### Problem details:
Your task is to reproduce the material exactly.

### Dataset content:
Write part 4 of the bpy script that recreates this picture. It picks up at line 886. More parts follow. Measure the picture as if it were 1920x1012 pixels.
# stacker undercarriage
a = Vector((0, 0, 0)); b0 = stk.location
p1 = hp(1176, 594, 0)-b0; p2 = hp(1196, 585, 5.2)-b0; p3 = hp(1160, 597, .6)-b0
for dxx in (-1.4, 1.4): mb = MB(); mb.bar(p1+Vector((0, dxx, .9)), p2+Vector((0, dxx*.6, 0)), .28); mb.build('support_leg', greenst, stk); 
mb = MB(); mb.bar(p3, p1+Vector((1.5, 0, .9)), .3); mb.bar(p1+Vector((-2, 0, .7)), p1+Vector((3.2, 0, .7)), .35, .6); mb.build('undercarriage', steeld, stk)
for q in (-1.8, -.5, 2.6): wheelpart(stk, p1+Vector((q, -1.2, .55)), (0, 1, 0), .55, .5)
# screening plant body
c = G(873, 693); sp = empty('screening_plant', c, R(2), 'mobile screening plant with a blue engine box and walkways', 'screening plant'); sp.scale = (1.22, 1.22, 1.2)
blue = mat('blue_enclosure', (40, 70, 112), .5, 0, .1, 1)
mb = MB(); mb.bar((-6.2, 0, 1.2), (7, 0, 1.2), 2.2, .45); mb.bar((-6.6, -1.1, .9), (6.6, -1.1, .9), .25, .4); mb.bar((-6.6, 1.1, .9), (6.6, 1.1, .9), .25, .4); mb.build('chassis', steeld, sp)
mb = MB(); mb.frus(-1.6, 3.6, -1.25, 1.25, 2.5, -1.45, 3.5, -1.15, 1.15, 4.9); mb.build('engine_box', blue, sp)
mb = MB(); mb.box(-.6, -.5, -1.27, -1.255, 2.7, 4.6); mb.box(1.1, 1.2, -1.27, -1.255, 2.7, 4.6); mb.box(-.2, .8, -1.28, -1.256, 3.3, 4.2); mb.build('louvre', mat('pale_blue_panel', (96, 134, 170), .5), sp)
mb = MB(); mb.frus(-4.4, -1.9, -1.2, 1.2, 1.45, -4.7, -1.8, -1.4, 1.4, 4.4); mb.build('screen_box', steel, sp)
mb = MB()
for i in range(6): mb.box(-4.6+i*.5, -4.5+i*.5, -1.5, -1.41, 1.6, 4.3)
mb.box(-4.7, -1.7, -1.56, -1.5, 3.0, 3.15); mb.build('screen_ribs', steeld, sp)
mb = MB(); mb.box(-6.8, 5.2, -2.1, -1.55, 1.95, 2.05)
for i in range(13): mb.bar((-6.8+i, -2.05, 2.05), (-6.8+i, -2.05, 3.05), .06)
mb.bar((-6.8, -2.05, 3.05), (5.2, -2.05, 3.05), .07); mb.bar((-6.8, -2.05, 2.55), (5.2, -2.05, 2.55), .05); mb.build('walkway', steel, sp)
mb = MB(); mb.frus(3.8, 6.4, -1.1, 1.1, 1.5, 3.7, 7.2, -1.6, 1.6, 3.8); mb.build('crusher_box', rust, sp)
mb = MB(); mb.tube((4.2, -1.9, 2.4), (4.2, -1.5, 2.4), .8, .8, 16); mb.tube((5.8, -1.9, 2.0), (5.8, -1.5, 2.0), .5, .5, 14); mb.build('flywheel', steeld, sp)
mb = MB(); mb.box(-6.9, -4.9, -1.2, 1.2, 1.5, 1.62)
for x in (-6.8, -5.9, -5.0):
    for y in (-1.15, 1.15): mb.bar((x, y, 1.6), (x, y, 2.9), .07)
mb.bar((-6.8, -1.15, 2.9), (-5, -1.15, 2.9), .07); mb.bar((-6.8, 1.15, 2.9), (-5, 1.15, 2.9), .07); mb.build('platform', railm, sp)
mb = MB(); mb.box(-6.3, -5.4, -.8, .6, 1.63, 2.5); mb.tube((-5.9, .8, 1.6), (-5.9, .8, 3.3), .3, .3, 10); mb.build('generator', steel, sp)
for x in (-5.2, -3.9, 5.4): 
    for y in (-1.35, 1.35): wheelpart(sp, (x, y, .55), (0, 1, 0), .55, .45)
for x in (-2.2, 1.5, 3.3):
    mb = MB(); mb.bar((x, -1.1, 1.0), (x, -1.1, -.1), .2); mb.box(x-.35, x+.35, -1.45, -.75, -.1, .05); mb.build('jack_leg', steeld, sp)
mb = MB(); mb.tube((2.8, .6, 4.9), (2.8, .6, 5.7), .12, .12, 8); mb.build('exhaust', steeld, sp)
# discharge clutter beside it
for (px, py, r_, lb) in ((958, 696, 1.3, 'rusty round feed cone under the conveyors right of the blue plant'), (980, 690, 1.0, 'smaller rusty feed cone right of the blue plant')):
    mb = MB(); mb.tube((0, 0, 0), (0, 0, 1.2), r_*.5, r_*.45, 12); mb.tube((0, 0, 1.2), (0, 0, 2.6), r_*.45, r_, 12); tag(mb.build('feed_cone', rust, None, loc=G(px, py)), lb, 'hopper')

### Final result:
Write part 4 of the bpy script that recreates this picture. It picks up at line 886. More parts follow. Measure the picture as if it were 1920x1012 pixels.
# stacker undercarriage
a = Vector((0, 0, 0)); b0 = stk.location
p1 = hp(1176, 594, 0)-b0; p2 = hp(1196, 585, 5.2)-b0; p3 = hp(1160, 597, .6)-b0
for dxx in (-1.4, 1.4): mb = MB(); mb.bar(p1+Vector((0, dxx, .9)), p2+Vector((0, dxx*.6, 0)), .28); mb.build('support_leg', greenst, stk); 
mb = MB(); mb.bar(p3, p1+Vector((1.5, 0, .9)), .3); mb.bar(p1+Vector((-2, 0, .7)), p1+Vector((3.2, 0, .7)), .35, .6); mb.build('undercarriage', steeld, stk)
for q in (-1.8, -.5, 2.6): wheelpart(stk, p1+Vector((q, -1.2, .55)), (0, 1, 0), .55, .5)
# screening plant body
c = G(873, 693); sp = empty('screening_plant', c, R(2), 'mobile screening plant with a blue engine box and walkways', 'screening plant'); sp.scale = (1.22, 1.22, 1.2)
blue = mat('blue_enclosure', (40, 70, 112), .5, 0, .1, 1)
mb = MB(); mb.bar((-6.2, 0, 1.2), (7, 0, 1.2), 2.2, .45); mb.bar((-6.6, -1.1, .9), (6.6, -1.1, .9), .25, .4); mb.bar((-6.6, 1.1, .9), (6.6, 1.1, .9), .25, .4); mb.build('chassis', steeld, sp)
mb = MB(); mb.frus(-1.6, 3.6, -1.25, 1.25, 2.5, -1.45, 3.5, -1.15, 1.15, 4.9); mb.build('engine_box', blue, sp)
mb = MB(); mb.box(-.6, -.5, -1.27, -1.255, 2.7, 4.6); mb.box(1.1, 1.2, -1.27, -1.255, 2.7, 4.6); mb.box(-.2, .8, -1.28, -1.256, 3.3, 4.2); mb.build('louvre', mat('pale_blue_panel', (96, 134, 170), .5), sp)
mb = MB(); mb.frus(-4.4, -1.9, -1.2, 1.2, 1.45, -4.7, -1.8, -1.4, 1.4, 4.4); mb.build('screen_box', steel, sp)
mb = MB()
for i in range(6): mb.box(-4.6+i*.5, -4.5+i*.5, -1.5, -1.41, 1.6, 4.3)
mb.box(-4.7, -1.7, -1.56, -1.5, 3.0, 3.15); mb.build('screen_ribs', steeld, sp)
mb = MB(); mb.box(-6.8, 5.2, -2.1, -1.55, 1.95, 2.05)
for i in range(13): mb.bar((-6.8+i, -2.05, 2.05), (-6.8+i, -2.05, 3.05), .06)
mb.bar((-6.8, -2.05, 3.05), (5.2, -2.05, 3.05), .07); mb.bar((-6.8, -2.05, 2.55), (5.2, -2.05, 2.55), .05); mb.build('walkway', steel, sp)
mb = MB(); mb.frus(3.8, 6.4, -1.1, 1.1, 1.5, 3.7, 7.2, -1.6, 1.6, 3.8); mb.build('crusher_box', rust, sp)
mb = MB(); mb.tube((4.2, -1.9, 2.4), (4.2, -1.5, 2.4), .8, .8, 16); mb.tube((5.8, -1.9, 2.0), (5.8, -1.5, 2.0), .5, .5, 14); mb.build('flywheel', steeld, sp)
mb = MB(); mb.box(-6.9, -4.9, -1.2, 1.2, 1.5, 1.62)
for x in (-6.8, -5.9, -5.0):
    for y in (-1.15, 1.15): mb.bar((x, y, 1.6), (x, y, 2.9), .07)
mb.bar((-6.8, -1.15, 2.9), (-5, -1.15, 2.9), .07); mb.bar((-6.8, 1.15, 2.9), (-5, 1.15, 2.9), .07); mb.build('platform', railm, sp)
mb = MB(); mb.box(-6.3, -5.4, -.8, .6, 1.63, 2.5); mb.tube((-5.9, .8, 1.6), (-5.9, .8, 3.3), .3, .3, 10); mb.build('generator', steel, sp)
for x in (-5.2, -3.9, 5.4): 
    for y in (-1.35, 1.35): wheelpart(sp, (x, y, .55), (0, 1, 0), .55, .45)
for x in (-2.2, 1.5, 3.3):
    mb = MB(); mb.bar((x, -1.1, 1.0), (x, -1.1, -.1), .2); mb.box(x-.35, x+.35, -1.45, -.75, -.1, .05); mb.build('jack_leg', steeld, sp)
mb = MB(); mb.tube((2.8, .6, 4.9), (2.8, .6, 5.7), .12, .12, 8); mb.build('exhaust', steeld, sp)
# discharge clutter beside it
for (px, py, r_, lb) in ((958, 696, 1.3, 'rusty round feed cone under the conveyors right of the blue plant'), (980, 690, 1.0, 'smaller rusty feed cone right of the blue plant')):
    mb = MB(); mb.tube((0, 0, 0), (0, 0, 1.2), r_*.5, r_*.45, 12); mb.tube((0, 0, 1.2), (0, 0, 2.6), r_*.45, r_, 12); tag(mb.build('feed_cone', rust, None, loc=G(px, py)), lb, 'hopper')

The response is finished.